Monday, May 07, 2018

A centering vise for wheels and pens.

On Saturday, I used my tractor to pull the Clear Spring School float in the Artragious Art Parade. The Kubota has nice gears for pulling at slow speed. The jury is out on whether or not a Kubota offers sufficient COOL power. Normally floats are pulled by oversized pick-up trucks. I washed my tractor for the occasion.

Yesterday I made my Kindergarten presentation at the UU Fellowship and assembled a large KD reception desk at the Eureka Springs Community Center, in preparation for their opening day in June. What follows is just a bit of what I did not have time to cover in my Kindergarten presentation. In the early days kindergarten teachers were not just teachers. They were a special breed of teachers self-identified  as "Kindergartners."

Kindergartens began in the US as early as the 1850s, but the 1876 Philadelphia Exposition provided the opportunity for Kindergartners to show off their system of education to a nation hungry for reform. Nina C. Vandewalker described this in her book, The Kindergarten in American Education, 1908:
The Exposition kindergarten was conducted in an annex to the Woman's Pavilion, by Miss Ruth Burritt of Wisconsin, who had had several years of experience as a primary teacher before she became a kindergartner, and whose manner and insight were such as to gain adherents for the new cause. The enclosure for visitors was always crowded, many of the on-lookers being "hewers of wood and drawers of water, who were attracted by the sweet singing and were spellbound by the lovely spectacle." Thousands thronged to see the new educational departure, and many remained hours afterwards to ask questions.

The Exposition marked an epoch in the advancement of the kindergarten movement, as it marked an epoch in the history of elementary education. The ready acceptance of the kindergarten after the Philadelphia Exposition did not imply a recognition of its pedagogical value alone; in fact it is worthy of note that many of the kindergartens established at this period were philanthropic in their ultimate purpose. As the rapid growth of cities and the increasing immigration was fast developing the slum with its attendant evils, people were beginning to realize that some antidote must be found. The value of the kindergarten as a child-saving agency was at once recognized, and churches and philanthropic societies took up the movement.
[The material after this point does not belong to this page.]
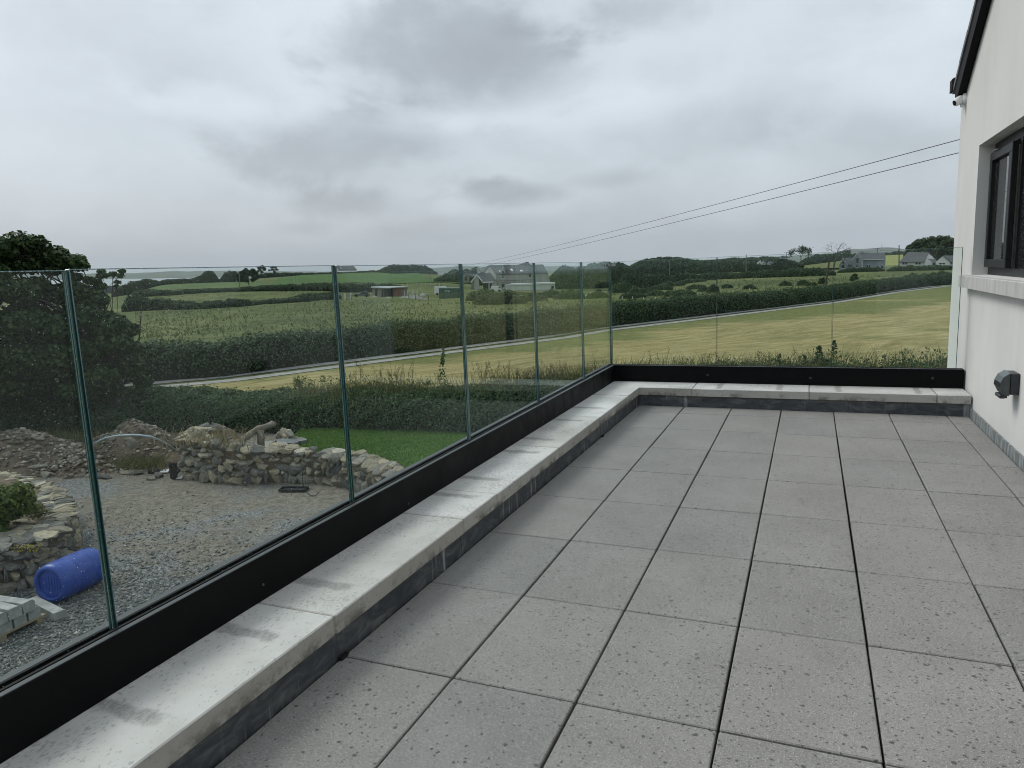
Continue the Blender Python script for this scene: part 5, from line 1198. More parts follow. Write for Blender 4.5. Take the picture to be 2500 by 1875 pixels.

The first charity kindergarten was opened in 1870 in the village of College Point, N.Y.; others were opened the same year in Cleveland, Ohio, and Florence, Mass. In speaking of this phase of kindergarten work in the Report of the Commissioner of Education, Miss Laura Fisher says : — "Centering among, and concerning itself with, the children of the poor, and having for its aim the elevation of the home, it was natural that the kindergarten as a philanthropic movement should win great and early favor. The mere fact that the children of the slums were kept off the streets, and that they were made clean and happy by kind and motherly young women; that the child thus being cared for enabled the mother to go about her work in or outside the home — all this appealed to the heart of America, and America gave freely to make these kindergartens possible. Churches established kindergartens, individuals endowed kindergartens, and associations were organized for the spread and support of kindergartens in nearly every large city."
Now Kindergarten's name has grown meaningless. Froebel is nearly forgotten. Educational policy makers continue to attempt to impose new schemes for control of learning directed toward measurable outcomes (through standardized testing) having to do with reading and math. The Kindergarten movement recognized the important role of mothers as the child's first teacher, and chose to empower children through music, through play, through exploratory devices that helped children to come to terms with their own creative capacities, and prepare them for lifelong learning.

Among the hewers of wood at the Exposition in 1876 was Frank Lloyd Wright's mother, Anna. As a teacher herself, she was captivated by the method and purchased Froebel blocks for her son. Here is what Frank Lloyd Wright remembered in his autobiography: "For several years I sat at the little Kindergarten table-top ... and played ... with the cube, the sphere and the triangle—these smooth wooden maple blocks ... All are in my fingers to this day ..."

With the weekend over I look forward to a relaxing time with the kids in wood shop. The photo shows my new vise for drilling pens and wheels. Clamped to the drill press table and centered beneath the drill chuck and bit, students can drill their own wheels or pens blanks, and quickly alternate between the two.

Make, fix, create, and adjust teaching methodology to allow for others to learn lifewise.

1 comment:

  1. In my opinion, a Kubota is a lot more cool than an oversized pick-up, but then again, I like small tractors.

    I really liked your idea of handing out balsa gliders instead of candy. It takes courage to do something that is not completely normal at a parade, and you can be sure that all people will remember who passed out those planes, but few will remember the names of those that passed out candy.